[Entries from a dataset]
......

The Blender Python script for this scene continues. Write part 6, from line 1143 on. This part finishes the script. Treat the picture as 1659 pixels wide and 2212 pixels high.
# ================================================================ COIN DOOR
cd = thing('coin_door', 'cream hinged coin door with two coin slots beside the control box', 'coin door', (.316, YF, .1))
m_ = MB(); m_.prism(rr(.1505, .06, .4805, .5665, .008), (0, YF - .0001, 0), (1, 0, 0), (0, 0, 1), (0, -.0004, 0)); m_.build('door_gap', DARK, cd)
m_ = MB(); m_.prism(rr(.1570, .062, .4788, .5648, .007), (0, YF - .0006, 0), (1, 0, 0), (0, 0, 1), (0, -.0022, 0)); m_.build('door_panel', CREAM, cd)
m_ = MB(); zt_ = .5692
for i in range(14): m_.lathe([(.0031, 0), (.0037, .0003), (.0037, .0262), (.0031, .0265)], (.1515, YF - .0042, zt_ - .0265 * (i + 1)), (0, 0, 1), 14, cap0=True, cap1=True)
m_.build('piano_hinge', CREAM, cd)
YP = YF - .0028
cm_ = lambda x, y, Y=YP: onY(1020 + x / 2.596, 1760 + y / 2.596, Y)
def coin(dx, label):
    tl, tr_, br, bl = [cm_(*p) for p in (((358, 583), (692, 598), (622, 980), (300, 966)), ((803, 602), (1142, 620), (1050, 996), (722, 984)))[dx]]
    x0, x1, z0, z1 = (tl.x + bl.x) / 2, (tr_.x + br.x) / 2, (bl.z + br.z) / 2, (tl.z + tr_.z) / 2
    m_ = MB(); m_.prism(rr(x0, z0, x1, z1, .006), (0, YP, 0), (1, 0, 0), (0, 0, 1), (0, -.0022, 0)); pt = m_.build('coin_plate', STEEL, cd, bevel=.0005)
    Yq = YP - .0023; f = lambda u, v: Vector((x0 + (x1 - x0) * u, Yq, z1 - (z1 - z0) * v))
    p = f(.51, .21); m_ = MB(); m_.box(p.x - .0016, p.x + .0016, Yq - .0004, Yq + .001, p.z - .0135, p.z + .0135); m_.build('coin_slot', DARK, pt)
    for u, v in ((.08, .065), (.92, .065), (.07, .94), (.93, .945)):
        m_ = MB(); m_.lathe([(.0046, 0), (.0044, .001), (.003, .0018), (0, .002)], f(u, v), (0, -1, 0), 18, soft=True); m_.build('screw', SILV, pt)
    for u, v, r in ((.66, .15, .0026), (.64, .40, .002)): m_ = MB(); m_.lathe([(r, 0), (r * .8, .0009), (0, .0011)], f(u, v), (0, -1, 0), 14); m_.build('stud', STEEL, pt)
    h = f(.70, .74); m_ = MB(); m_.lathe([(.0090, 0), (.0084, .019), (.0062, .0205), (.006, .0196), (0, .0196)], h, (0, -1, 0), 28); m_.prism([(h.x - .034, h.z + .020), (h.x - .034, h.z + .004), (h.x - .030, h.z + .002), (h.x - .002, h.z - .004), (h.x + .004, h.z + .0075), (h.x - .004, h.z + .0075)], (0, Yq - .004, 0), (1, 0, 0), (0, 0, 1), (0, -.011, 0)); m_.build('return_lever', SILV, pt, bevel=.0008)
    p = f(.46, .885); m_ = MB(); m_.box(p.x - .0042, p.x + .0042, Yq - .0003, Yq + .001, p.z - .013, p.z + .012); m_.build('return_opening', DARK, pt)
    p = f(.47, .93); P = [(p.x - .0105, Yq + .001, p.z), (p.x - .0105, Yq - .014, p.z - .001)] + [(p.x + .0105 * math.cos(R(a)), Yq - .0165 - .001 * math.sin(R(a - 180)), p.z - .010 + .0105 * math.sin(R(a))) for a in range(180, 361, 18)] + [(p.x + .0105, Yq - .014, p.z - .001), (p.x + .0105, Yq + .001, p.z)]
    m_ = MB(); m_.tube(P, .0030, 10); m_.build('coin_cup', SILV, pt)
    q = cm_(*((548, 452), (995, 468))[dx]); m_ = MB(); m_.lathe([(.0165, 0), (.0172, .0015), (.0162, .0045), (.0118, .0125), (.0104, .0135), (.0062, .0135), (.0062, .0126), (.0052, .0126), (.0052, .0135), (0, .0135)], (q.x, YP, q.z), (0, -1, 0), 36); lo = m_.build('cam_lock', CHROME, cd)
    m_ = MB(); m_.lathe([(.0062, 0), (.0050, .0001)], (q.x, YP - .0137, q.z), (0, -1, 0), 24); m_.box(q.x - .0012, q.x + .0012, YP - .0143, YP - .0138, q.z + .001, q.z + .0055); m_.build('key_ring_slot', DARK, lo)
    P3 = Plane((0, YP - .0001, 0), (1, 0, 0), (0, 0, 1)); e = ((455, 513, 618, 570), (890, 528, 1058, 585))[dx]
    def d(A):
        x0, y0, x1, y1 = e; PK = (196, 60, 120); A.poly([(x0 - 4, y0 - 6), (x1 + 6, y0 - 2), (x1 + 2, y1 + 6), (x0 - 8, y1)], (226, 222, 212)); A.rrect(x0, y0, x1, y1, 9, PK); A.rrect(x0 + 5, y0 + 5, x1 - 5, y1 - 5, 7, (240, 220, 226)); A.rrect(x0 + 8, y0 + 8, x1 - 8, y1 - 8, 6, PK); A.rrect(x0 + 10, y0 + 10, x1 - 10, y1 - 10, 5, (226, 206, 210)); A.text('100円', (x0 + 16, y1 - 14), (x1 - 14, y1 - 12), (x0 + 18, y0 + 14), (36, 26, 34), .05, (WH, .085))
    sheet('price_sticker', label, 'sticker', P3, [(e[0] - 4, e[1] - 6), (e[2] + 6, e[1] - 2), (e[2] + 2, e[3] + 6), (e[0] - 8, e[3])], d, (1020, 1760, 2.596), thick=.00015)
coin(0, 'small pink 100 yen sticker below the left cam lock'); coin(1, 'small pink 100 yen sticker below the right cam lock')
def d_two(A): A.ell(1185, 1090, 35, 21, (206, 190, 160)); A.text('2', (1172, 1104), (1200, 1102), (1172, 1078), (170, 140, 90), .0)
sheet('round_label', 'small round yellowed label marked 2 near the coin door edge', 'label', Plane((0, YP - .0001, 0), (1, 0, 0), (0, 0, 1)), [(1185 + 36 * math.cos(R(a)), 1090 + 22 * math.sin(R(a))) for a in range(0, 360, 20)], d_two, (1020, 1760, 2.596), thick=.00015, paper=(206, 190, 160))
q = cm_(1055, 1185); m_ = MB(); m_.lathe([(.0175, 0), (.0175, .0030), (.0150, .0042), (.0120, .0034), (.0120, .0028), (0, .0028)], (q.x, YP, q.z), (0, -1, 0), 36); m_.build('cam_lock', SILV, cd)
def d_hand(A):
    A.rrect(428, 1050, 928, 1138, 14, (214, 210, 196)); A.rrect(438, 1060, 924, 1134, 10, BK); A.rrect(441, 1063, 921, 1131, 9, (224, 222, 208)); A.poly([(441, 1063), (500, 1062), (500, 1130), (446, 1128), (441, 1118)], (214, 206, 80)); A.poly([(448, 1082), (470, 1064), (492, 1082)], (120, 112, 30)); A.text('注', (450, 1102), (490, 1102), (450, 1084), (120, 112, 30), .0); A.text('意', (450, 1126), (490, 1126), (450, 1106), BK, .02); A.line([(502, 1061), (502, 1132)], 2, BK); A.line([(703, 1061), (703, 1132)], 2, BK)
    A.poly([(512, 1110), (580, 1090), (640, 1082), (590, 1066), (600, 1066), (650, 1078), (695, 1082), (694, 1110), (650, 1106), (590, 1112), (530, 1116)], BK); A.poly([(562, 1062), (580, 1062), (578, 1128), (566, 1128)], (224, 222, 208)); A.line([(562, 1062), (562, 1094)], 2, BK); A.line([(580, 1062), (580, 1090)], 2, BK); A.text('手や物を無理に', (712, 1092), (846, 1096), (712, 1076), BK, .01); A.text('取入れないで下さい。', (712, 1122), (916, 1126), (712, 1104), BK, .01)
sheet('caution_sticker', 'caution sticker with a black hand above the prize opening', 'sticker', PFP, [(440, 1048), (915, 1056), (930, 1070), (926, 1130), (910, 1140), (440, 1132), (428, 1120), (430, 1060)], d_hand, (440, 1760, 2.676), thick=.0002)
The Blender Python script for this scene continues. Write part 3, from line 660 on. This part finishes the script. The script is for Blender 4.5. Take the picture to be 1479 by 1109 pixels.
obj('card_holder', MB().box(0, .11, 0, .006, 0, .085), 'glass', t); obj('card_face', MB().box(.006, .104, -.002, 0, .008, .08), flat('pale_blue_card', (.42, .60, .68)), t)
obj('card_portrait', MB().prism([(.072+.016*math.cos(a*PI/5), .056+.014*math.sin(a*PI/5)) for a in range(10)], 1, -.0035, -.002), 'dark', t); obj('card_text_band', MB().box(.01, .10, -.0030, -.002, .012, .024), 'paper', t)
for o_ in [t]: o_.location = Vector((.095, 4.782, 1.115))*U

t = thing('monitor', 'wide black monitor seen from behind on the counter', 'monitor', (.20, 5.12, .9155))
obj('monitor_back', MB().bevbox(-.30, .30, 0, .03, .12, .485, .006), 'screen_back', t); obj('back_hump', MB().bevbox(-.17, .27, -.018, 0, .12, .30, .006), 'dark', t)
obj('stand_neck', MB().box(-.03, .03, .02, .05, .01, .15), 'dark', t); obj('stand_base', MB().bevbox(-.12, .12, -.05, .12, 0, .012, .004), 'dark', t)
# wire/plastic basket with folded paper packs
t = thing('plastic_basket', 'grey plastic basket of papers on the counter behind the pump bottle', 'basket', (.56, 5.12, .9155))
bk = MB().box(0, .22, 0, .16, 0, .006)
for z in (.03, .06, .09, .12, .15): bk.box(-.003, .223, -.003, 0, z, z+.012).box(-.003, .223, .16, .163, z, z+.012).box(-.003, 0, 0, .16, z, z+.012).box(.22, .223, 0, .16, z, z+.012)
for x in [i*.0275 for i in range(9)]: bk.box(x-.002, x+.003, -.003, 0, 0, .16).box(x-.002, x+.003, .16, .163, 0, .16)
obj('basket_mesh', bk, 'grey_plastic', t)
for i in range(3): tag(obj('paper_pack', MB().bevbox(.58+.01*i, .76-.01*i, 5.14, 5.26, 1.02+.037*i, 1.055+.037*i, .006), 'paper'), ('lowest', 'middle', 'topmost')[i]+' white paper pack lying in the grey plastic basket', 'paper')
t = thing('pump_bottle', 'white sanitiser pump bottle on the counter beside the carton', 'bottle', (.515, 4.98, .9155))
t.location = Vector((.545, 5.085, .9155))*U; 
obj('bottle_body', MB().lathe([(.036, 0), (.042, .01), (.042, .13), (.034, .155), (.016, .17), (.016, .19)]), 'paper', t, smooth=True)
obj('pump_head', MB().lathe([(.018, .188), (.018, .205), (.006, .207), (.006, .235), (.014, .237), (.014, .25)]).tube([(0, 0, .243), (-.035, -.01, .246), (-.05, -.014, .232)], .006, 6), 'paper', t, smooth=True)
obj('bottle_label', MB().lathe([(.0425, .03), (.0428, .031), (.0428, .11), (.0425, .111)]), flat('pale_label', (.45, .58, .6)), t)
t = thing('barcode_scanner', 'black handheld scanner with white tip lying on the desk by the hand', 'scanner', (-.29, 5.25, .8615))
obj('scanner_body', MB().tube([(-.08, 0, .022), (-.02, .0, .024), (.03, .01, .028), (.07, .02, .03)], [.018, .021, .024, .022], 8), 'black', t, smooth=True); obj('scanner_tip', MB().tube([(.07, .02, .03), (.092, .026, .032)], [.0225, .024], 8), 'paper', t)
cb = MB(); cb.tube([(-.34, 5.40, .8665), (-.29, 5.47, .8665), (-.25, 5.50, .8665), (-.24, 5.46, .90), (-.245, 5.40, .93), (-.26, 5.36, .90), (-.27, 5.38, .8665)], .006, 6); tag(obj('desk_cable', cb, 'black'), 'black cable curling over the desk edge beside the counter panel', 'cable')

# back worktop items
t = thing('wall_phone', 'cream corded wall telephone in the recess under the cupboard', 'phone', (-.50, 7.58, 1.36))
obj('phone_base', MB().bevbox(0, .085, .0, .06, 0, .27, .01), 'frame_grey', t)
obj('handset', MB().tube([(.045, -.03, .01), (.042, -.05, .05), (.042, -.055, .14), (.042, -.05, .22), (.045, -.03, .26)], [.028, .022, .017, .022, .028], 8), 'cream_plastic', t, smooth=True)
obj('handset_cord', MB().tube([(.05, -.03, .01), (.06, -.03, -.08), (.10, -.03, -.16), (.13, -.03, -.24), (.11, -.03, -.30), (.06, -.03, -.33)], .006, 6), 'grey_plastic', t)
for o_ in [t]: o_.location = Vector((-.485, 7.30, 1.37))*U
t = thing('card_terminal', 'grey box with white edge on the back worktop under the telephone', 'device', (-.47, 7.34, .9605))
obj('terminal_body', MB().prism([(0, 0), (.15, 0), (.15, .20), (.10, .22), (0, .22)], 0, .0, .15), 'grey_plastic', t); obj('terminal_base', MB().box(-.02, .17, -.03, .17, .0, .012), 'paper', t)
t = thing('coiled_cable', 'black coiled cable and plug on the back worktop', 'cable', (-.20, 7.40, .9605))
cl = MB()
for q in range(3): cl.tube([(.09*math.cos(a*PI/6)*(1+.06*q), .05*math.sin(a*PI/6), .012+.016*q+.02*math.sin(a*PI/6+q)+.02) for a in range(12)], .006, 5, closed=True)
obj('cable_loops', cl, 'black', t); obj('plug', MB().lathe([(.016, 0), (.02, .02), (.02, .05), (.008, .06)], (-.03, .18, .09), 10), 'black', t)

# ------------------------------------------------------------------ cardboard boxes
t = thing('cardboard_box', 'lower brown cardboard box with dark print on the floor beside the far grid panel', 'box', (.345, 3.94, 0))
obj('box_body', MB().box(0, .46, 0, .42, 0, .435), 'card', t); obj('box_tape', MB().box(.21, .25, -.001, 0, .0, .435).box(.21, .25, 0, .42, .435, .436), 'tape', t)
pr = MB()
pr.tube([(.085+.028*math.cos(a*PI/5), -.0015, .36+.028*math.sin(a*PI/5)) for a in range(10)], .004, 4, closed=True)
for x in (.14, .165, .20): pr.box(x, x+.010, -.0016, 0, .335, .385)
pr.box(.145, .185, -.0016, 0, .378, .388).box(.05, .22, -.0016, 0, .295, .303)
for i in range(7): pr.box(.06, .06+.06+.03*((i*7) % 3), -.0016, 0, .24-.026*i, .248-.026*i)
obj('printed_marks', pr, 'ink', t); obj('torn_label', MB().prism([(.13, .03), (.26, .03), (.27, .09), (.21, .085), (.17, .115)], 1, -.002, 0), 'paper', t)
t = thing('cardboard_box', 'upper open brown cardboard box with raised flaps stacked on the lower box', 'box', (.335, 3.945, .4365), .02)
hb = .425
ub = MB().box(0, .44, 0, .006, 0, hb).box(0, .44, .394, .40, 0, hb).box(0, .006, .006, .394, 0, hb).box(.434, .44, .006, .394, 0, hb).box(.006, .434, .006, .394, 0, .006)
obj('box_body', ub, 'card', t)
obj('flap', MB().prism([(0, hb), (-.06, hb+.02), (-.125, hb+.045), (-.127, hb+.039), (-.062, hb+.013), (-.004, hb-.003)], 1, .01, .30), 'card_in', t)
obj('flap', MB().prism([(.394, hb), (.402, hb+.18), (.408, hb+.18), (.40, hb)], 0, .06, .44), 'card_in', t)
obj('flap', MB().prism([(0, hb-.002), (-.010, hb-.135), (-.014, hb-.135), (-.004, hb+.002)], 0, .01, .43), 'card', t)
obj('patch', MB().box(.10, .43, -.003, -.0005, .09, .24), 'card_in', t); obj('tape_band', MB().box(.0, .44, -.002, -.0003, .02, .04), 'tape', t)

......

• [Exercise instructions]: Write out only the lines that run from the line containing "by 1109 pixels." through the line containing "for o_ in [t]: o_.location = Vector((.095, 4.782, 1.115))*U", both included, exactly as they appear above.

• [Answer]:
The Blender Python script for this scene continues. Write part 3, from line 660 on. This part finishes the script. The script is for Blender 4.5. Take the picture to be 1479 by 1109 pixels.
obj('card_holder', MB().box(0, .11, 0, .006, 0, .085), 'glass', t); obj('card_face', MB().box(.006, .104, -.002, 0, .008, .08), flat('pale_blue_card', (.42, .60, .68)), t)
obj('card_portrait', MB().prism([(.072+.016*math.cos(a*PI/5), .056+.014*math.sin(a*PI/5)) for a in range(10)], 1, -.0035, -.002), 'dark', t); obj('card_text_band', MB().box(.01, .10, -.0030, -.002, .012, .024), 'paper', t)
for o_ in [t]: o_.location = Vector((.095, 4.782, 1.115))*U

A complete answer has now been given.